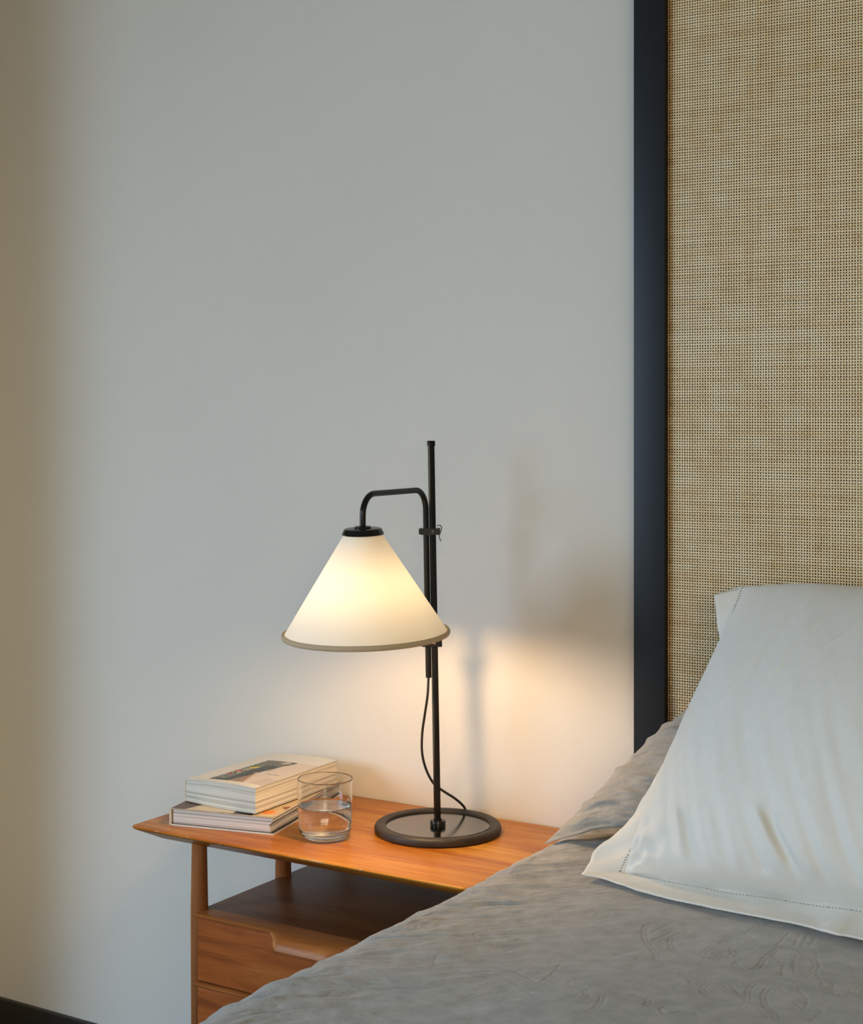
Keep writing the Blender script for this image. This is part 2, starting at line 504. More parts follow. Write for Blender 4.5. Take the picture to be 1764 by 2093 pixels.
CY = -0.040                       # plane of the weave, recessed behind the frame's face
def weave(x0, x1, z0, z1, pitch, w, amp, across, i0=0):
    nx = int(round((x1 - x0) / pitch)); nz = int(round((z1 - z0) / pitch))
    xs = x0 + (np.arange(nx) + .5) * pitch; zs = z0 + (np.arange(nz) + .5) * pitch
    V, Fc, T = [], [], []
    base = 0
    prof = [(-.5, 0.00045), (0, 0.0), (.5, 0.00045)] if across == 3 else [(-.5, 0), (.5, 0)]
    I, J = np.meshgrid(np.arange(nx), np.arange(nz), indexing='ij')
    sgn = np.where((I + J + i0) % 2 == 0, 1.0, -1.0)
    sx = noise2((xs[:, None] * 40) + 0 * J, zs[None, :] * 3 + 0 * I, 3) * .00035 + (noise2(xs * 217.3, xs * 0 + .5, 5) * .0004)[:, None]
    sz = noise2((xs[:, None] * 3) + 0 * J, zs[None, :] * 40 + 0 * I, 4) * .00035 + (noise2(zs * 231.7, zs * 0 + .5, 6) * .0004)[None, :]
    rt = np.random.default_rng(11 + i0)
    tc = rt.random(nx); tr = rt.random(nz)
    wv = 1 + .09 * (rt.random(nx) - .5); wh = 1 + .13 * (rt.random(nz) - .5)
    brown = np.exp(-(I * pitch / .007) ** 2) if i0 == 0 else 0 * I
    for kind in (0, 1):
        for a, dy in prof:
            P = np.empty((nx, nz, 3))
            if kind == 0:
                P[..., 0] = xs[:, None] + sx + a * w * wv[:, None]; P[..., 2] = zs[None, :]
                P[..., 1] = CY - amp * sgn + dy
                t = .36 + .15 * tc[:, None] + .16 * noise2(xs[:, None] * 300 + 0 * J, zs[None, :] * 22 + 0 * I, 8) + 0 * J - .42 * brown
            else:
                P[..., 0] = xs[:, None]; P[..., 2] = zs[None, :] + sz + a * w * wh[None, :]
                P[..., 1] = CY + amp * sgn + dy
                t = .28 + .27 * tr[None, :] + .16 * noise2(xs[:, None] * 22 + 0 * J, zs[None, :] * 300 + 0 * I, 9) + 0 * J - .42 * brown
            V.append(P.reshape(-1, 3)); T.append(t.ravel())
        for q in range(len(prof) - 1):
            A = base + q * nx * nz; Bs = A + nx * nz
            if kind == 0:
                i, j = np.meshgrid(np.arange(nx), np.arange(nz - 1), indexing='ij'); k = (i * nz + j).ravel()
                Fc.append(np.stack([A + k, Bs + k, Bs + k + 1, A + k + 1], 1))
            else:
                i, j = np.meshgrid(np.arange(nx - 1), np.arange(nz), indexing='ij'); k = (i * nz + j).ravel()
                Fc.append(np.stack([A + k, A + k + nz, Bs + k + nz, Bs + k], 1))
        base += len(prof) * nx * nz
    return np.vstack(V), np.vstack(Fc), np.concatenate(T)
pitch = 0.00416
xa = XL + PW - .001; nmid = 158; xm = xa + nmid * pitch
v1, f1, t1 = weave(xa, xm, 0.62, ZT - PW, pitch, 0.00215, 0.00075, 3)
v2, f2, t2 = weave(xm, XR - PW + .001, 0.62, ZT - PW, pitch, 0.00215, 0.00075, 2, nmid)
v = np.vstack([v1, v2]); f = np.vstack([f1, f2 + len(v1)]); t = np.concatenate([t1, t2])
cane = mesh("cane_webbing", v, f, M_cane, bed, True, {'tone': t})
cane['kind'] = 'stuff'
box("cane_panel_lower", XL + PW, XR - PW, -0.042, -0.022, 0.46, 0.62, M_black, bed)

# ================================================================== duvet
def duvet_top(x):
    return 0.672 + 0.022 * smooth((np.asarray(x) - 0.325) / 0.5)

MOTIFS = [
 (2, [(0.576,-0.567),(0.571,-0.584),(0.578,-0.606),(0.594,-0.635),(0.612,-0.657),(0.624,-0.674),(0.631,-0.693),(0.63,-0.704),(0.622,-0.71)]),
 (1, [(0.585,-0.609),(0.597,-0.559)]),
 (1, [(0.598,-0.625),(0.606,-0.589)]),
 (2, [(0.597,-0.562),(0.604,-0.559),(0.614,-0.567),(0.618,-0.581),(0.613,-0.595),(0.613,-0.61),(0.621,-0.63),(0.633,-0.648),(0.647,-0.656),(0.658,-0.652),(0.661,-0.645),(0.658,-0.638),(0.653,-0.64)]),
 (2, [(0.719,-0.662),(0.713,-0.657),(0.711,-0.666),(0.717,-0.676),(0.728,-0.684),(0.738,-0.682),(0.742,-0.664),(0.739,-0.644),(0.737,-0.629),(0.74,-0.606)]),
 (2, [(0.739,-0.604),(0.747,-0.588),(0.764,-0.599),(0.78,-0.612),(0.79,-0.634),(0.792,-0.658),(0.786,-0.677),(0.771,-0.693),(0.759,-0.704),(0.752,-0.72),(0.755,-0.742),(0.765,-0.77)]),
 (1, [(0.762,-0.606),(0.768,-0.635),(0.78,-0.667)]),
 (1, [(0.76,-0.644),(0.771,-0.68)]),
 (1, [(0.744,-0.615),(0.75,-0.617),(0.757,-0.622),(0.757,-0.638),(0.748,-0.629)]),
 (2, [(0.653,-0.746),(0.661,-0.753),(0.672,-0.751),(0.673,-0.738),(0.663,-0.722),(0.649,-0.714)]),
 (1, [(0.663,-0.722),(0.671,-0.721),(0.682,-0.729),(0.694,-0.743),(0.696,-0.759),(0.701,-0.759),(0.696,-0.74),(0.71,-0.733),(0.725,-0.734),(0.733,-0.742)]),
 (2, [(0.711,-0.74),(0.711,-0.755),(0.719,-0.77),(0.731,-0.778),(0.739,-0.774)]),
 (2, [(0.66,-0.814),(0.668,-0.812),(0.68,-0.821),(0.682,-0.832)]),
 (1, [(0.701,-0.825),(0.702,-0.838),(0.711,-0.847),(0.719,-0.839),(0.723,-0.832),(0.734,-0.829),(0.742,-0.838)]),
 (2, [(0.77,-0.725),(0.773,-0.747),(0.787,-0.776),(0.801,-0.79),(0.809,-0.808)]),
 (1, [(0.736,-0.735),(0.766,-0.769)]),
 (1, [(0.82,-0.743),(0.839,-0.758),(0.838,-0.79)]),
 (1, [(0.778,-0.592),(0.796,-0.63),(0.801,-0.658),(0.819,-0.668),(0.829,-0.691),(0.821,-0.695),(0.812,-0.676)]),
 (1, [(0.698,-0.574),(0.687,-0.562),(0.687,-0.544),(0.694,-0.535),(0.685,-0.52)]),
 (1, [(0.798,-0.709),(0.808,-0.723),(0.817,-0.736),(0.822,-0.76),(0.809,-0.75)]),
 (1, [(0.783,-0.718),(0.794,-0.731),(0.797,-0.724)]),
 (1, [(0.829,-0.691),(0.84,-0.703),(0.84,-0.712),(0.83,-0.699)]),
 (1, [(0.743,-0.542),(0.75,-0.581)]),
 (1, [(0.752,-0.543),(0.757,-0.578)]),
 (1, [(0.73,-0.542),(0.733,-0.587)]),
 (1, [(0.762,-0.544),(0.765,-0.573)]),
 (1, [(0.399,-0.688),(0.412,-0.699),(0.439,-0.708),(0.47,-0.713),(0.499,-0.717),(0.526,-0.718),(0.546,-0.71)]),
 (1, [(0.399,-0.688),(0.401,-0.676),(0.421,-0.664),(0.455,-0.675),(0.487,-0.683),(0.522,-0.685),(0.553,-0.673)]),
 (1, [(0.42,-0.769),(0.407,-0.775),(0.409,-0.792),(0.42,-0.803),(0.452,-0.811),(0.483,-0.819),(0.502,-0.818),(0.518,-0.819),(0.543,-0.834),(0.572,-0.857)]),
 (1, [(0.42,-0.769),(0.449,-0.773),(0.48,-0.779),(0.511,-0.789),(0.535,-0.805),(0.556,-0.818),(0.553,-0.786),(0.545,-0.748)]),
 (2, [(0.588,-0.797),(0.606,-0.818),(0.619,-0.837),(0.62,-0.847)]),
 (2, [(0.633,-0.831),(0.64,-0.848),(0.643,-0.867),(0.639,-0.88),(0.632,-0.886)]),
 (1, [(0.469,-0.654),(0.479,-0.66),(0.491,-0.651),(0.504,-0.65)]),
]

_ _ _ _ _

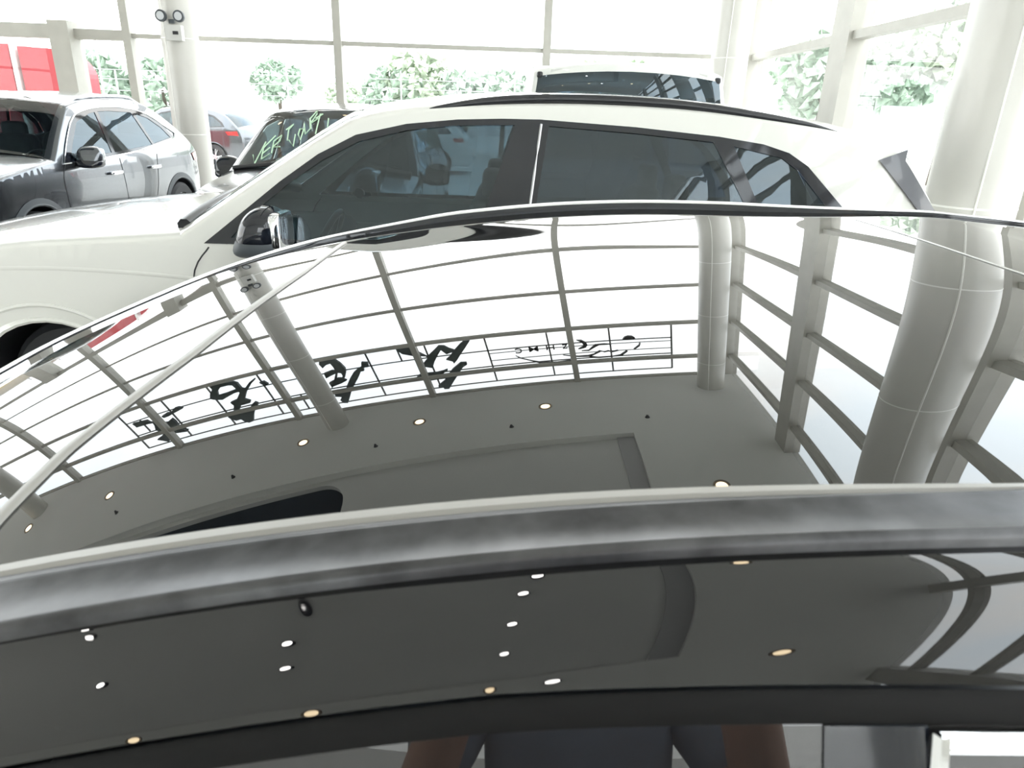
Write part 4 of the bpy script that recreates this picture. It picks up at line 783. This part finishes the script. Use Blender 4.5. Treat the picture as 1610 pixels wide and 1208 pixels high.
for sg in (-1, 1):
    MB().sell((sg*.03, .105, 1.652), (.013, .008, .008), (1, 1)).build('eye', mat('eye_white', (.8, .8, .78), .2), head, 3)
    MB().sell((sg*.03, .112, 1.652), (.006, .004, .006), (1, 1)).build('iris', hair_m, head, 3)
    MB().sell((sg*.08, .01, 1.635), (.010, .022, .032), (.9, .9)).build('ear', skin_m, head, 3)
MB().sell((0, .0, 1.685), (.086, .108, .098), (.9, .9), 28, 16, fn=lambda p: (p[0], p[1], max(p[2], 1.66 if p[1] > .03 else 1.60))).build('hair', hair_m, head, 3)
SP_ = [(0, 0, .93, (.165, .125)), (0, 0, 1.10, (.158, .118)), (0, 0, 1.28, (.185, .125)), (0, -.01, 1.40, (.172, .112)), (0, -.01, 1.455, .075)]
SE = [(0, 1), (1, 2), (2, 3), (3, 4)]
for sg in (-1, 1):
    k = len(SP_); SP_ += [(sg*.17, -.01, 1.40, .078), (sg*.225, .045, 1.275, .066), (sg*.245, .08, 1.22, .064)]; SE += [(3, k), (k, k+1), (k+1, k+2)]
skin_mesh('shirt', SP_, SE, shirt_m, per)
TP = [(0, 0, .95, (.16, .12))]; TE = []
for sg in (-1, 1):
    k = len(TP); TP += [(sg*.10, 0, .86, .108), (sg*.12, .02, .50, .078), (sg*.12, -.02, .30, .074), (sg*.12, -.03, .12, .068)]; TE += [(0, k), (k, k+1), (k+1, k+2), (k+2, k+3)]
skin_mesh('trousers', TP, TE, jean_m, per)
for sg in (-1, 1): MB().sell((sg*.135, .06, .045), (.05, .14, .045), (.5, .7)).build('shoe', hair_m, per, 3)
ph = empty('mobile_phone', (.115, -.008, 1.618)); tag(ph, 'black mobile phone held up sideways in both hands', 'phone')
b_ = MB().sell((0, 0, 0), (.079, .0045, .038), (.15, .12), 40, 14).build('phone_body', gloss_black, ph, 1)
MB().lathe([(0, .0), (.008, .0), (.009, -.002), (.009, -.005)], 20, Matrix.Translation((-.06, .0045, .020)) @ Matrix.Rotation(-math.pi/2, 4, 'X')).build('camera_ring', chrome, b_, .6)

_ _ _ _ _

◆ Aim of the exercise: Copy out each line of the material that holds the word "this".

◆ Final result:
Keep writing the Blender script for this image. This is part 2, starting at line 504. More parts follow. Write for Blender 4.5. Take the picture to be 1764 by 2093 pixels.
Write part 4 of the bpy script that recreates this picture. It picks up at line 783. This part finishes the script. Use Blender 4.5. Treat the picture as 1610 pixels wide and 1208 pixels high.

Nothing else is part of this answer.